▶ _What is asked_:
Which lines contain the word "picture"? Return each of them as written.
......
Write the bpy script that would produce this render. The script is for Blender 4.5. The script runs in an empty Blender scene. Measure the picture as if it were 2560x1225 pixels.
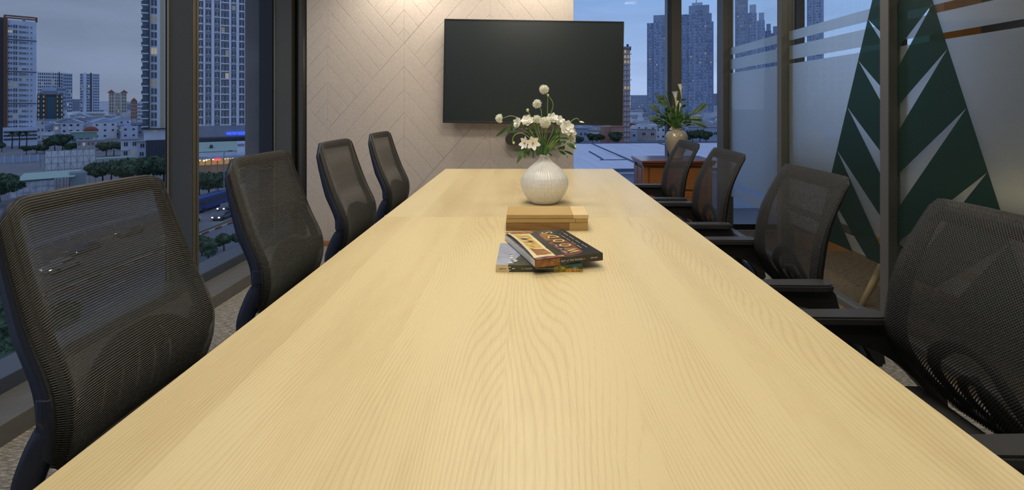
import bpy, bmesh, math, random
from mathutils import Vector, Matrix, Euler
random.seed(7)
C = bpy.context.scene.collection
SC = bpy.context.scene
PI = math.pi
F, VX, VY, EZ = 1240.0, 1319.0, 263.0, 1.24      # focal length in pixels, vanishing point, eye height

# ---------------------------------------------------------------- camera, world, lights, exposure
cam_d = bpy.data.cameras.new('camera'); cam = bpy.data.objects.new('camera', cam_d); C.objects.link(cam)
cam.location = (0, 0, EZ); cam.rotation_euler = (PI/2, 0, 0)
cam_d.sensor_width = 36; cam_d.lens = F/2560*36
cam_d.shift_x = -(VX-1280)/2560; cam_d.shift_y = -(612.5-VY)/2560
cam_d.clip_start = 0.02; cam_d.clip_end = 9000
SC.camera = cam
SC.view_settings.view_transform = 'Standard'; SC.view_settings.look = 'None'
SC.view_settings.exposure = 0.0; SC.view_settings.gamma = 1.0; SC.view_settings.use_curve_mapping = False

def make_world():
    w = bpy.data.worlds.new('dusk_sky'); SC.world = w; w.use_nodes = True
    nt = w.node_tree; N = nt.nodes; L = nt.links; N.clear()
    out = N.new('ShaderNodeOutputWorld'); bg = N.new('ShaderNodeBackground'); L.new(bg.outputs[0], out.inputs[0])
    tc = N.new('ShaderNodeTexCoord'); sp = N.new('ShaderNodeSeparateXYZ'); L.new(tc.outputs['Generated'], sp.inputs[0])
    def ramp(stops):
        r = N.new('ShaderNodeValToRGB'); e = r.color_ramp.elements
        while len(e) > 1: e.remove(e[-1])
        e[0].position = stops[0][0]; e[0].color = (*stops[0][1], 1)
        for p, c in stops[1:]:
            n = e.new(p); n.color = (*c, 1)
        return r
    lf = ramp([(0.0, (.225,.270,.365)), (.06, (.225,.28,.39)), (.22, (.165,.215,.315)), (.45, (.23,.29,.40)), (1, (.36,.44,.60))])
    rt = ramp([(0.0, (.46,.57,.80)), (.05, (.40,.54,.82)), (.2, (.27,.44,.76)), (.45, (.24,.34,.56)), (1, (.36,.44,.62))])
    for r in (lf, rt): L.new(sp.outputs[2], r.inputs[0])
    mr = N.new('ShaderNodeMapRange'); mr.inputs[1].default_value = -.55; mr.inputs[2].default_value = .12
    L.new(sp.outputs[0], mr.inputs[0])
    mx = N.new('ShaderNodeMix'); mx.data_type = 'RGBA'
    L.new(mr.outputs[0], mx.inputs[0]); L.new(lf.outputs[0], mx.inputs[6]); L.new(rt.outputs[0], mx.inputs[7])
    mp = N.new('ShaderNodeMapping'); mp.inputs['Scale'].default_value = (1.4, 1.4, 7); L.new(tc.outputs['Generated'], mp.inputs[0])
    nz = N.new('ShaderNodeTexNoise'); nz.inputs['Scale'].default_value = 2.2; nz.inputs['Detail'].default_value = 5; L.new(mp.outputs[0], nz.inputs[0])
    m2 = N.new('ShaderNodeMapRange'); m2.inputs[1].default_value = .3; m2.inputs[2].default_value = .7
    m2.inputs[3].default_value = .86; m2.inputs[4].default_value = 1.14; L.new(nz.outputs[0], m2.inputs[0])
    mm = N.new('ShaderNodeVectorMath'); mm.operation = 'SCALE'
    L.new(mx.outputs[2], mm.inputs[0]); L.new(m2.outputs[0], mm.inputs['Scale']); L.new(mm.outputs[0], bg.inputs[0])
    bg.inputs[1].default_value = 1.0
make_world()

def area(name, loc, sx, sy, power, col, rot=(0,0,0)):
    d = bpy.data.lights.new(name, 'AREA'); d.shape = 'RECTANGLE'; d.size = sx; d.size_y = sy; d.energy = power; d.color = col
    o = bpy.data.objects.new(name, d); o.location = loc; o.rotation_euler = rot; C.objects.link(o); return o
WARM = (1.0, .91, .77)
for i, y in enumerate((.3, 1.5, 2.7, 3.75)):
    area('ceiling_panel_light', (-.05, y, 2.70), .9, .35, (14, 17, 18, 11)[i], WARM)
for x in (-1.75, 1.6):
    for y in (.9, 2.9):
        area('downlight_lamp', (x*.92, y, 2.70), .16, .16, 5, (1, .9, .75))
def spot(name, loc, tgt, power, ang, col=WARM):
    d = bpy.data.lights.new(name, 'SPOT'); d.energy = power; d.spot_size = ang; d.spot_blend = .9; d.color = col; d.shadow_soft_size = .05
    o = bpy.data.objects.new(name, d); o.location = loc
    o.rotation_euler = (Vector(tgt)-Vector(loc)).to_track_quat('-Z', 'Y').to_euler(); C.objects.link(o)
spot('wall_washer_lamp', (-1.05, 3.95, 2.68), (-1.1, 4.36, 1.4), 42, 2.2)
spot('wall_washer_lamp', (.15, 3.95, 2.68), (.1, 4.36, 1.4), 20, 2.2)
area('corridor_light', (3.2, 2.6, 2.70), .9, .9, 19, (1, .93, .80))

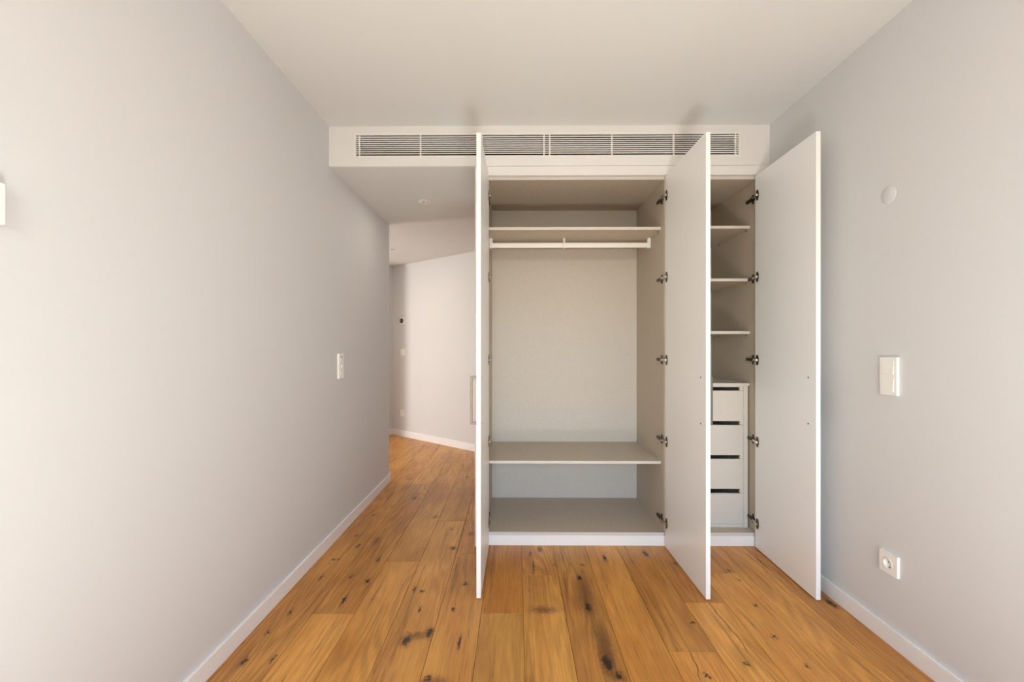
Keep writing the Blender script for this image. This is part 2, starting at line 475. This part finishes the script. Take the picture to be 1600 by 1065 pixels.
......
▶ _Result below_:
Write the bpy script that would produce this render. The script is for Blender 4.5. The script runs in an empty Blender scene. Measure the picture as if it were 2560x1225 pixels.
Keep writing the Blender script for this image. This is part 2, starting at line 475. This part finishes the script. Take the picture to be 1600 by 1065 pixels.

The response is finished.